COVINGTON, La. - The owners of a company that was given a no-bid contract to run a work release program in Covington took the St Tammany Parish Sheriff and his office to court saying the Sheriff improperly terminated the contract when he shut the program down last year.
Northshore Work Force, LLC, is a private company owned by a group of businessmen, including Marlin Peachey, Strain's former campaign treasurer, and a former warden at the St Tammany Parish Jail. Sheriff Strain signed a cooperative endeavor agreement with Northshore Workforce to allow the company to run one of two work release programs for him.
In the program, inmates, most from the Louisiana Department of Public Safety & Corrections, were supposed to be employed at jobs around the parish by day, and sleep at the facility located across the street from the St Tammany Jail in Covington.

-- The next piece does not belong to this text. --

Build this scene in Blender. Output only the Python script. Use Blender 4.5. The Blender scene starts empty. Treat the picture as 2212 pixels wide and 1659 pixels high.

Sheriff Strain and the Louisiana Department of Corrections shut down the work release program last March, after a string of high-profile escapes and a series of investigative reports by WWL-TV and the New Orleans Advocate about a lack of supervision of some of the inmates and rampant drug use at the facility.
The petition filed by Grey Sexton, attorney for Northshore Workforce, alleges Strain improperly terminated the contract with Northshore Workforce based on the terms spelled out in the contract. Sexton did not immediately return calls seeking comment.
Strain attempted to have a ruling on the petition continued, however Judge Peter Garcia compelled the two sides to go to mediation over it. The contract originally gave Northshore Work Force the right to run the work release facility through mid-2016.
A spokesman for Sheriff Strain said the two sides have not yet set a date for the mediation. Calls to the Sheriff's attorney were not immediately returned either.